Y es a este respecto, en lo tocante al realismo
histérico, en el que tambalea
peligrosamente Franzen, y donde cabe, por ejemplo, preguntarse si un hipotético
lector de Libertad del futuro
requerirá un compendioso aparato crítico para asimilar las sutiles diferencias
entre lo que era poseer un iPhone y un Blackberry; la discrepancia de enfoques
sobre la guerra de Iraq entre Fox News y CNN; leer el New York Times o el Washington Post; la importancia o las variantes simbólicas de
poseer un iPod, un XBox, un Discman, un Land Cruiser, un Jaguar, una Escalade,
un Chevy, un SUV Lexus o un Volvo 540; entender qué carajos era American Idol y
Los Soprano y Casados con Hijos y quiénes eran Tinay Fey y Sarah Silverman y Natalie
Portman; lo que significaba que alguien vistiera una playera del Subcomandante
Marcos o lo mucho que sobre un personaje pudiera revelarnos el que escuchara a
Tupac, Eminen y Slim Shady (e incluso la oscura relación entre Eminem y Slim
Shady), o bien a Belle and Sebastian, los White Stripes, Yo la Tengo, Wilco,
Pearl Jam, Devo, Michael Stipe, U2, Dave Matthews, o en cambio a Garth Brooks,
las Dixie Chicks, Jonnhy Cash, Roy Orbison, Hank Williams, Patsy Cline, o a
Patti Smith, Alanis Morrissete, Blondie, Prince, Madonna, Neil Young, Sonic
Youth, y un farragoso e interminable etcétera aún más largo que la lista de
cameos de celebridades en toda la historia de los Simpsons.

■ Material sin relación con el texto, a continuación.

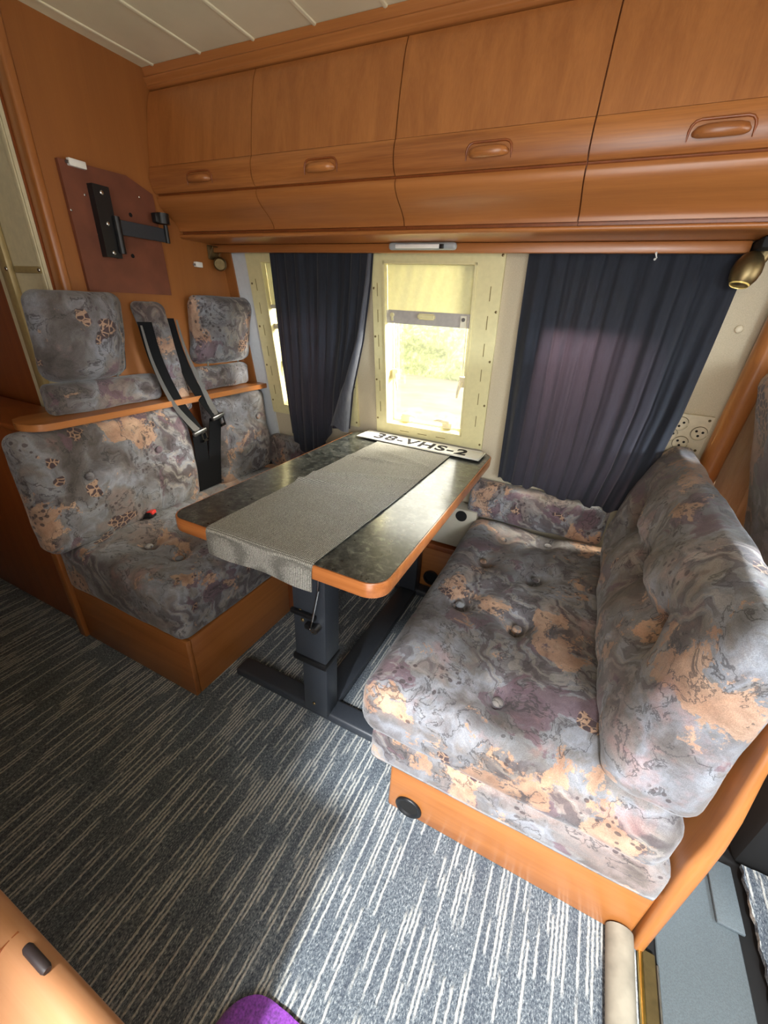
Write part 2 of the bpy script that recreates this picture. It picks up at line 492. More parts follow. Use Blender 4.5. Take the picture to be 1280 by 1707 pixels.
def thicken(bm, t):
    bmesh.ops.recalc_face_normals(bm, faces=bm.faces)
    bm.normal_update()
    faces = bm.faces[:]; edges = [e for e in bm.edges if len(e.link_faces) == 1]
    back = {v: bm.verts.new(v.co - v.normal * t) for v in bm.verts[:]}
    for e in edges:
        a, b = e.verts
        bm.faces.new((a, b, back[b], back[a]))
    for f in faces: bm.faces.new([back[v] for v in reversed(f.verts)])

def ribbon(bm, pts, width, wdir, th=0.0018):
    """a webbing strap through pts; wdir gives the width direction(s), twist allowed"""
    pts = [Vector(p) for p in pts]
    dense = []
    n = len(pts)
    for i in range(n - 1):
        p0 = pts[max(0, i - 1)]; p1 = pts[i]; p2 = pts[i + 1]; p3 = pts[min(n - 1, i + 2)]
        for k in range(6):
            t = k / 6
            dense.append((0.5 * ((2 * p1) + (p2 - p0) * t + (2 * p0 - 5 * p1 + 4 * p2 - p3) * t * t + (3 * p1 - p0 - 3 * p2 + p3) * t ** 3), (i + t) / (n - 1)))
    dense.append((pts[-1], 1.0))
    def at(lst, t):
        if not isinstance(lst, list): return lst
        f = t * (len(lst) - 1); i = min(int(f), len(lst) - 2)
        return lst[i] + (lst[i + 1] - lst[i]) * (f - i)
    rows = []
    for p, t in dense:
        wd = at(wdir, t); wd = Vector(wd).normalized(); w = at(width, t)
        rows.append((bm.verts.new(p - wd * w / 2), bm.verts.new(p + wd * w / 2)))
    for a, b in zip(rows, rows[1:]):
        bm.faces.new((a[0], a[1], b[1], b[0]))
    thicken(bm, th)

def lerp_pts(pts, t):
    """piecewise-linear (t, value) lookup"""
    for (a, va), (b, vb) in zip(pts, pts[1:]):
        if t <= b: return va + (vb - va) * (t - a) / (b - a if b > a else 1)
    return pts[-1][1]

def cushion(name, O, ex, ey, ez, L, W, H, r, parent, buttons=(), puff=0.0, depth=0.03, sig=0.045, res=0.014, mat='velour', wrinkle=0.003,
            seed=0.0, shape=None, creases=True, **tg):
    """a soft block L x W x H round O; ez is the tufted side"""
    ex, ey, ez, O = Vector(ex), Vector(ey), Vector(ez), Vector(O)
    a = (L / 2, W / 2, H / 2)
    bm = B()
    nx, ny, nz = max(6, int(L / res)), max(6, int(W / res)), max(5, int(H / res))
    cache = {}
    N = (nx, ny, nz)
    def vert(i, j, k):
        key = (i, j, k)
        if key in cache: return cache[key]
        p = Vector((-a[0] + L * i / nx, -a[1] + W * j / ny, -a[2] + H * k / nz))
        q = Vector([max(-a[m] + r, min(a[m] - r, p[m])) for m in range(3)])
        d = p - q
        if d.length > 1e-9:
            # spread the samples evenly round the rounded edge
            e = Vector([math.copysign(math.tan(min(1, abs(x) / r) * PI / 4), x) if abs(x) > 1e-9 else 0 for x in d])
            p = q + e.normalized() * r
            dirn = e.normalized()
        else: dirn = Vector((0, 0, 0))
        top = max(0.0, min(1.0, (p.z / a[2] + 0.2) / 1.0))
        u, v = p.x / a[0], p.y / a[1]
        dz = puff * (1 - abs(u) ** 4) * (1 - abs(v) ** 4)
        for (bx, by) in buttons:
            dd = math.hypot(p.x - bx, p.y - by)
            dz -= depth * math.exp(-dd / sig)
        if creases and len(buttons) > 1:
            for bi in range(len(buttons)):
                for bj in range(bi):
                    A, C = Vector(buttons[bi]), Vector(buttons[bj])
                    if (A - C).length > 0.36: continue
                    AC = C - A; tt = max(0, min(1, (Vector((p.x, p.y)) - A).dot(AC) / AC.length_squared))
                    dd = (Vector((p.x, p.y)) - A - AC * tt).length
                    dz -= depth * 0.24 * math.exp(-(dd / 0.022) ** 2)
        w = O + ex * p.x + ey * p.y + ez * p.z
        nz_ = mnoise.noise(w * 9 + Vector((seed, seed, 0))) + 0.5 * mnoise.noise(w * 24)
        p = p + Vector((0, 0, dz * top)) + (dirn if dirn.length else Vector((0, 0, 0))) * wrinkle * nz_
        p.z += wrinkle * nz_ * top
        if u or v:
            p.x += wrinkle * 0.6 * mnoise.noise(w * 7 + Vector((9, 1, 4))) ; p.y += wrinkle * 0.6 * mnoise.noise(w * 7 + Vector((2, 8, 1)))
        if shape: p = shape(p, a)
        cache[key] = bm.verts.new(O + ex * p.x + ey * p.y + ez * p.z)
        return cache[key]
    for k in (0, nz):
        for i in range(nx):
            for j in range(ny): bm.faces.new((vert(i, j, k), vert(i + 1, j, k), vert(i + 1, j + 1, k), vert(i, j + 1, k)))
    for j in (0, ny):
        for i in range(nx):
            for k in range(nz): bm.faces.new((vert(i, j, k), vert(i + 1, j, k), vert(i + 1, j, k + 1), vert(i, j, k + 1)))
    for i in (0, nx):
        for j in range(ny):
            for k in range(nz): bm.faces.new((vert(i, j, k), vert(i, j + 1, k), vert(i, j + 1, k + 1), vert(i, j, k + 1)))
    o = obj(name, bm, mat, parent, smooth=80, **tg)
    for (bx, by) in buttons:
        u, v = bx / a[0], by / a[1]
        z = a[2] + puff * (1 - abs(u) ** 4) * (1 - abs(v) ** 4) - depth
        for (cx_, cy_) in buttons:
            if (cx_, cy_) != (bx, by): z -= depth * math.exp(-math.hypot(cx_ - bx, cy_ - by) / sig)
        p = Vector((bx, by, z + 0.009))
        if shape: p = shape(p, a)
        q = Matrix((ex, ey, ez)).transposed()
        bb = B(); sph(bb, O + ex * p.x + ey * p.y + ez * p.z, .0135, .0135, .007, 16, 8, q)
        obj('button', bb, 'velour_button', o, smooth=80)
    return o

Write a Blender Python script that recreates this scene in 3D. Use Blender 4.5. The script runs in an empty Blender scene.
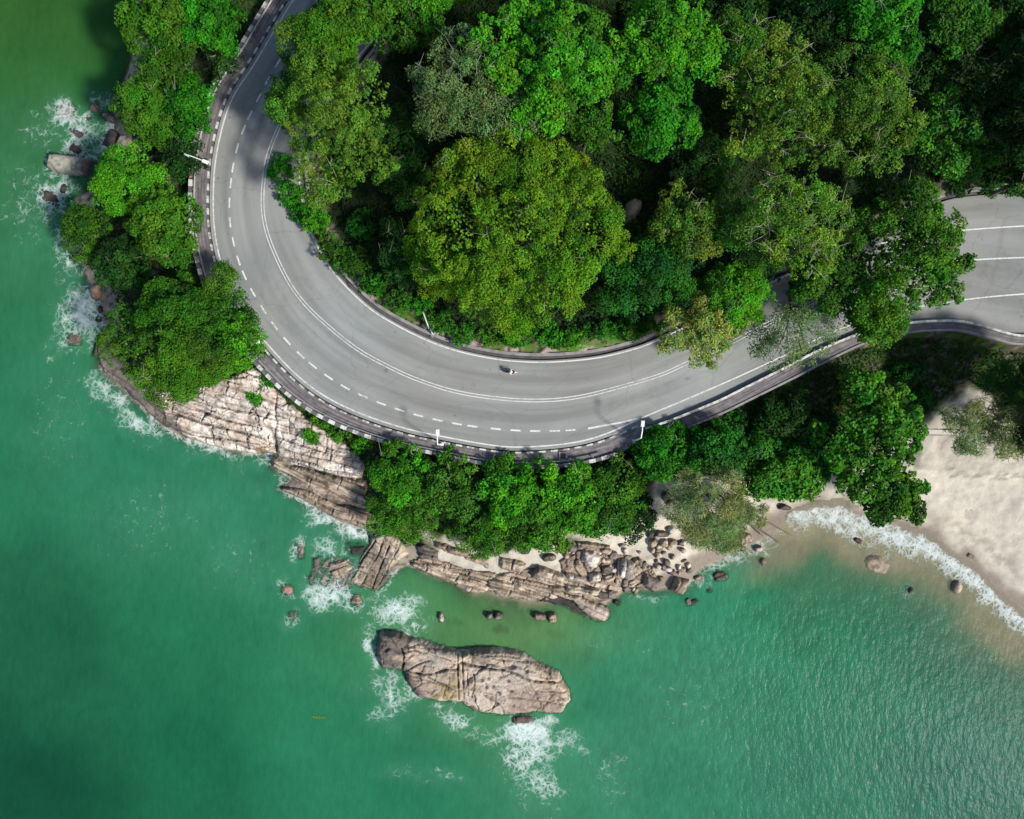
import bpy, math, random
import numpy as np
from mathutils import Vector

# ------------------------------------------------------------------ camera, sky, sun
SC = bpy.context.scene
COL = SC.collection
CAM_H = 130.0                       # metres above the water
FPX = 804.0                         # focal length in pixels of a 1024 px wide picture
ROAD_Z = 7.0
cam_d = bpy.data.cameras.new('camera')
cam_d.sensor_fit = 'HORIZONTAL'
cam_d.sensor_width = 36.0
cam_d.lens = 36.0 * FPX / 1024.0
cam_d.clip_start = 1.0
cam_d.clip_end = 9000.0
cam = bpy.data.objects.new('camera', cam_d)
cam.location = (0, 0, CAM_H)
COL.objects.link(cam)
SC.camera = cam

SUN_AZ = (0.87, -0.49)              # towards the sun, seen from above
SUN_EL = math.radians(45)
w = bpy.data.worlds.new('World')
SC.world = w
w.use_nodes = True
nt = w.node_tree
sky = nt.nodes.new('ShaderNodeTexSky')
sky.sky_type = 'NISHITA'
sky.sun_disc = False
sky.sun_elevation = SUN_EL
sky.sun_rotation = math.atan2(SUN_AZ[0], SUN_AZ[1])
nt.links.new(sky.outputs[0], nt.nodes['Background'].inputs[0])
nt.nodes['Background'].inputs[1].default_value = 0.115
sun_d = bpy.data.lights.new('sun', 'SUN')
sun_d.energy = 3.75
sun_d.angle = math.radians(6.0)
sun_d.color = (1.0, 0.955, 0.89)
sun = bpy.data.objects.new('sun', sun_d)
sd_ = Vector((SUN_AZ[0] * math.cos(SUN_EL), SUN_AZ[1] * math.cos(SUN_EL), math.sin(SUN_EL)))
sun.rotation_euler = sd_.to_track_quat('Z', 'Y').to_euler()
sun.location = (60, -30, 120)
COL.objects.link(sun)
SC.view_settings.view_transform = 'Standard'
SC.view_settings.look = 'None'
SC.view_settings.gamma = 1.0
SC.view_settings.exposure = 0.9
SC.cycles.max_bounces = 5
SC.cycles.diffuse_bounces = 2
SC.cycles.transparent_max_bounces = 6

# ------------------------------------------------------------------ helpers
def P(px, py, z=ROAD_Z):
    k = (CAM_H - z) / FPX
    return ((px - 512.0) * k, (409.5 - py) * k, z)

def PP(pts, z=ROAD_Z):
    a = np.array(pts, float)
    k = (CAM_H - z) / FPX
    return np.stack([(a[:, 0] - 512.0) * k, (409.5 - a[:, 1]) * k], 1)

def srgb(r, g, b):
    def f(c):
        c /= 255.0
        return c / 12.92 if c <= 0.04045 else ((c + 0.055) / 1.055) ** 2.4
    return (f(r), f(g), f(b))

def hash2(ix, iy, seed):
    n = (ix.astype(np.int64) * 374761393 + iy.astype(np.int64) * 668265263 + seed * 1274126177) & 0xffffffff
    n = ((n ^ (n >> 13)) * 1274126177) & 0xffffffff
    n = (n ^ (n >> 16)) & 0xffffffff
    n = (n * 2246822519) & 0xffffffff
    n = (n ^ (n >> 15)) & 0xffffffff
    return n / 4294967295.0

def vnoise(x, y, seed=0):
    x = np.asarray(x, float); y = np.asarray(y, float)
    ix = np.floor(x); iy = np.floor(y)
    fx = x - ix; fy = y - iy
    ux = fx * fx * fx * (fx * (fx * 6 - 15) + 10); uy = fy * fy * fy * (fy * (fy * 6 - 15) + 10)
    a = hash2(ix, iy, seed); b = hash2(ix + 1, iy, seed)
    c = hash2(ix, iy + 1, seed); d = hash2(ix + 1, iy + 1, seed)
    return (a * (1 - ux) + b * ux) * (1 - uy) + (c * (1 - ux) + d * ux) * uy

def fbm(x, y, octv=4, seed=0):
    s = 0.0; amp = 0.5; tot = 0.0
    for o in range(octv):
        s = s + amp * vnoise(x * 2 ** o + 17.3 * o, y * 2 ** o - 9.1 * o, seed + o * 31)
        tot += amp; amp *= 0.5
    return s / tot

def worley(x, y, seed=0):
    ix = np.floor(x); iy = np.floor(y)
    f1 = np.full(np.shape(x), 9.0); f2 = np.full(np.shape(x), 9.0); cid = np.zeros(np.shape(x))
    for dx in (-1, 0, 1):
        for dy in (-1, 0, 1):
            cx = ix + dx; cy = iy + dy
            qx = cx + hash2(cx, cy, seed); qy = cy + hash2(cx, cy, seed + 7)
            d = np.hypot(x - qx, y - qy)
            h = hash2(cx, cy, seed + 13)
            m = d < f1
            f2 = np.where(m, f1, np.minimum(f2, d))
            cid = np.where(m, h, cid)
            f1 = np.where(m, d, f1)
    return f1, f2, cid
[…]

Sostiene James Wood que “las novelas tienden a
fracasar no cuando los personajes no son lo bastante vivos o profundos, sino
cuando la novela en cuestión no ha conseguido enseñarnos a adaptarnos a sus
convenciones, ni ha conseguido despertar un hambre específica por sus propias
características, su propio nivel de realidad”. Por todo lo anterior, Libertad, de Jonathan Franzen pasaría por algo menos que
un simpático artefacto arcaico de entretenimiento masivo y decimonónico, un
mamotreto más entre los muchos que engrosan el realismo histérico. Salvo por un detalle: que fue escrita por un virtuoso.